National Living Wage

On July 8, 2015, George Osbourne, Britain’s Chancellor of the Exchequer, announced the implementation of a National Living Wage. Beginning in April 2016 an hourly wage of £9.15 in London and £7.85 in the rest of the nation will be mandatory for workers over 25, and these figures will each rise by more than £1 per hour by 2020.

Will the Increase Affect the Construction Industry’s Lowest Paid Workers?

According to the PayScale website, while 10% earn £6.10 and another 10% earn £10.27 per hour, UK construction labourers earn, on average, £7.70 per hour. This means the National Living Wage increase outside London will not represent a substantial pay boost for these workers. Based on these figures, a labourer working 8 hours daily will earn a bit more than an extra £1 per day—even less when take-home pay is considered—or about enough to buy a daily 500 ml Pepsi or a Mars bar and crisps at Sainsbury’s. However, the £312 yearly increase is enough for a new washing machine or, for two working partners, new vinyl flooring in the kitchen.

What Will Be the Regional Impact?

According to the National Endowment for Science, Technology and the Arts (Nesta), 6 million employees will see larger pay cheques because of the National Living Wage. However, even when the higher rates take effect in 2020, take home pay will rise by only about £20 per week or less. Because low paid workers lose 65p of the Universal Credit welfare benefit for every additional £1 of income, by 2020 their increased pay is likely to average only about £8 a week. Women and workers in their late twenties will be most likely to benefit, but because these two groups tend to work fewer hours, their weekly wage increases will probably be smaller. Nevertheless, the additional income will benefit local businesses throughout the UK as working residents have more money to spend or to use for paying down debts.
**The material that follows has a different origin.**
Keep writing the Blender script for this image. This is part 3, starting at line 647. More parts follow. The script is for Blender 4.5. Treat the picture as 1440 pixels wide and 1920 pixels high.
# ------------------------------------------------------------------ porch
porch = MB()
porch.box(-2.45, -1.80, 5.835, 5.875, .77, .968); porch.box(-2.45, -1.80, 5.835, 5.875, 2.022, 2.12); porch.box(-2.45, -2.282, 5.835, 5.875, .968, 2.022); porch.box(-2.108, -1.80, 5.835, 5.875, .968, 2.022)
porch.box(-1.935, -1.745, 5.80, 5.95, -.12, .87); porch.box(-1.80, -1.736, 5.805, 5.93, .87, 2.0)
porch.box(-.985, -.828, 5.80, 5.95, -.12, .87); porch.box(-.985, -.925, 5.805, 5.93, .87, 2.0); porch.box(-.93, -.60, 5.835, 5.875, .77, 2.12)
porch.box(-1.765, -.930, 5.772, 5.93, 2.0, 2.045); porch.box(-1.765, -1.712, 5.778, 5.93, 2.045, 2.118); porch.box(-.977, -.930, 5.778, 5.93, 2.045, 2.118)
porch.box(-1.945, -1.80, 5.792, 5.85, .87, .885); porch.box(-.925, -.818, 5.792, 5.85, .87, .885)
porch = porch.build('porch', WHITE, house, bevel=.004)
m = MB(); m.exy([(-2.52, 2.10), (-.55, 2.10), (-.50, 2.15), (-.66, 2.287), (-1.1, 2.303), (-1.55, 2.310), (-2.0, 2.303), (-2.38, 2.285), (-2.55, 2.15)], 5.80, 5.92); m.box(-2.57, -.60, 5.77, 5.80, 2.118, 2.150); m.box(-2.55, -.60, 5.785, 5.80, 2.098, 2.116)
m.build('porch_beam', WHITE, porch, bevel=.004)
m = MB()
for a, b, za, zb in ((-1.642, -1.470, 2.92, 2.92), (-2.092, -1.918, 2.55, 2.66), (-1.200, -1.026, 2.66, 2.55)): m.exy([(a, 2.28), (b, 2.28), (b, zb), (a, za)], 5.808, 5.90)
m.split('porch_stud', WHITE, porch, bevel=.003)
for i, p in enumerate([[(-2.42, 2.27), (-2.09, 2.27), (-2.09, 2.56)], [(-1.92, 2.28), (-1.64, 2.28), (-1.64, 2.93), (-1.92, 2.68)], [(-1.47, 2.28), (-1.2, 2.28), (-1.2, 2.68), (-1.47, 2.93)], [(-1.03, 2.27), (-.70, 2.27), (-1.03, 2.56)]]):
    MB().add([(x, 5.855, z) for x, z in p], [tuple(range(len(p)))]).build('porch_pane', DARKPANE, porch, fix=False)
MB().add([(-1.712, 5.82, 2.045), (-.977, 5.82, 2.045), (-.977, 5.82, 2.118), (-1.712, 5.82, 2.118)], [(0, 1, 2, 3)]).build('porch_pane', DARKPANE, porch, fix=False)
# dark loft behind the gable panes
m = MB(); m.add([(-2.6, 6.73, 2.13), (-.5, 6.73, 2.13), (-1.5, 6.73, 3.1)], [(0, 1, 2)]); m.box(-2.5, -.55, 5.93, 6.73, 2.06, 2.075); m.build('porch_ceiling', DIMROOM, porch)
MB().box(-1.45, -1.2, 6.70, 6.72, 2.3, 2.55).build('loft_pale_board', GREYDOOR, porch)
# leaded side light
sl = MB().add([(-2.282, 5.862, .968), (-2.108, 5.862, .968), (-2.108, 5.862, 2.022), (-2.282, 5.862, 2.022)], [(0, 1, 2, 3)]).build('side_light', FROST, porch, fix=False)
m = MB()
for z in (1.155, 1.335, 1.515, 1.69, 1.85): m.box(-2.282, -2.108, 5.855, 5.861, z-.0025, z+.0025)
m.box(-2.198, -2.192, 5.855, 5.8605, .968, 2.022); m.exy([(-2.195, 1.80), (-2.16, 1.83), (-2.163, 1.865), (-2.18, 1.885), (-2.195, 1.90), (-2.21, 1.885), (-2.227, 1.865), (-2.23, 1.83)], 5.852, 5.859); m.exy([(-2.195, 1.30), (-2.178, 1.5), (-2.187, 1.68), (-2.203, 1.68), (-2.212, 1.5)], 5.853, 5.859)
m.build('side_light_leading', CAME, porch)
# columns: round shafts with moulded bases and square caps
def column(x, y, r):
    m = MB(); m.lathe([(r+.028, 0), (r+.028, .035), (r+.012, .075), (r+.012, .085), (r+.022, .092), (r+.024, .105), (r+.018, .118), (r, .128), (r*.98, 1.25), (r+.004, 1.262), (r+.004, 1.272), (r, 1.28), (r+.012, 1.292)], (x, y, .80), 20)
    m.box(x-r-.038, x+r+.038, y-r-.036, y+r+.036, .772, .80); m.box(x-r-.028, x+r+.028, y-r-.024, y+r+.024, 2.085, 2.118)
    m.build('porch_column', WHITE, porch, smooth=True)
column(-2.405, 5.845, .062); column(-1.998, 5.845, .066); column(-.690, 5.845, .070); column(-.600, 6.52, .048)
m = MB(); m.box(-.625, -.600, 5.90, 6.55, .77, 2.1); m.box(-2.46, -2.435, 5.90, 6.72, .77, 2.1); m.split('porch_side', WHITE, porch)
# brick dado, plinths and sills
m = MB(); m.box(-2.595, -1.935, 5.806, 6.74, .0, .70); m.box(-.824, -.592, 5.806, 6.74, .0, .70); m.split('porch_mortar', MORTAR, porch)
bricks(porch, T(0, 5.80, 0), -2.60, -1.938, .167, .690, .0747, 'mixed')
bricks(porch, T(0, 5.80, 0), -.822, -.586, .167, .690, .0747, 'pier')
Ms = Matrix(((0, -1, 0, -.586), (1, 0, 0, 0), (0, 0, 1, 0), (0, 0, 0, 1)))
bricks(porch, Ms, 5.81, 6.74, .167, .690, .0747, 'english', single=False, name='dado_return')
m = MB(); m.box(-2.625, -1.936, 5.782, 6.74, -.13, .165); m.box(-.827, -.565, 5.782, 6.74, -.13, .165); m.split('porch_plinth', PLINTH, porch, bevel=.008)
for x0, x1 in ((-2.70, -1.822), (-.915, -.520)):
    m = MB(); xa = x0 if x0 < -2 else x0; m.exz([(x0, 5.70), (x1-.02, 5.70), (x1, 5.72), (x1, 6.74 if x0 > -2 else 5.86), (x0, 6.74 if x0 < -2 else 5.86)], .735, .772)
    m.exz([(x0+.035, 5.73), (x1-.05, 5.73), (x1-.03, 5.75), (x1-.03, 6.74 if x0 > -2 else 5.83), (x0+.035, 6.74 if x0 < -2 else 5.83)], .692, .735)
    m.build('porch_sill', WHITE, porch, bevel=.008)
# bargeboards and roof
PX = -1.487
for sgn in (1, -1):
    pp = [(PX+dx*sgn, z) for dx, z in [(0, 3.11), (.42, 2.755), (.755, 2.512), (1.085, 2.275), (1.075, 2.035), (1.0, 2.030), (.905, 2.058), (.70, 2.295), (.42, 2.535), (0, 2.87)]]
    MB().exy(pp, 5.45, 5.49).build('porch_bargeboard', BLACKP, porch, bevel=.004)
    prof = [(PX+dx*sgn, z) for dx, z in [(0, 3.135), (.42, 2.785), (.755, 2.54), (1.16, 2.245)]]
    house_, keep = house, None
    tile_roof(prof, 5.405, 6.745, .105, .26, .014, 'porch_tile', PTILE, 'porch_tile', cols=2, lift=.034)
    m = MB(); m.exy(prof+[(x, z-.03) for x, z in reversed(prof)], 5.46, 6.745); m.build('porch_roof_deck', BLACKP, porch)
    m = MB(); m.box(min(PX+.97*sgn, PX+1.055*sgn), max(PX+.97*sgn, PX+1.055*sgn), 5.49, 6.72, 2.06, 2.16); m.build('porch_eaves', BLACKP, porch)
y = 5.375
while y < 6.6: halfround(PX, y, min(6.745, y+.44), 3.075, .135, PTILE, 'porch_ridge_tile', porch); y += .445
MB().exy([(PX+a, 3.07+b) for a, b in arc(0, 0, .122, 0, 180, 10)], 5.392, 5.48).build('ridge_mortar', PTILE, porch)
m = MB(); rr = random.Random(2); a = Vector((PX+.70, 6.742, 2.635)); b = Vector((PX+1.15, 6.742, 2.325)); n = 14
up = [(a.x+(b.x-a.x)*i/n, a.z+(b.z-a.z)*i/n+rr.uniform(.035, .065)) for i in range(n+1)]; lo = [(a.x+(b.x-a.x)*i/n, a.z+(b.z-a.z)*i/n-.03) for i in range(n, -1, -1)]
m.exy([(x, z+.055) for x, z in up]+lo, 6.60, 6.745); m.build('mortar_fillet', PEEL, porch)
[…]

Will There Be Only a Slight Increase to the End Employer?

According to the KPMG accounting firm, costs of the National Living Wage will vary widely from one employer to another. For firms with a small proportion of low-paid labourers, the wage-bill increase will be only about 1%, but for firms with a high proportion of these workers (such as fruit pickers, shelf packers, check out workers, and food services employees), wage-bill increases may be higher. However, cost-benefit analyses conducted in 2012 and 2013 by the Institute for Public Policy Research and the Resolution Foundation suggest the typical wage bill in industries as diverse as food production, construction, and banking will rise by less than 1% because of the National Living Wage.

Will This Increase Make a Real Difference for Those Living in London?

A report from the Centre for London predicts the National Living Wage will probably not result in significant job losses in London. While the Office of Budget Responsibility predicts as many as 60,000 lost jobs nationwide, the Centre for London believes the majority of these will be outside of London. Indeed, the Centre refers to job-loss potential in London as “negligible” because of “very different economic circumstances that operate in the capital.”

Conclusion

In the face of warnings about the dire impact of the National Living Wage, organizations such as those cited above believe extreme claims about negative economic affects should be put into perspective. Nesta points out, “Similar fears about unemployment greeted the introduction of the National Minimum Wage in 1999,” which in reality had a positive impact on incomes without wreaking havoc on businesses. It is therefore reasonable, according to Nesta, to believe the same will be true when the National Living Wage is implemented in April.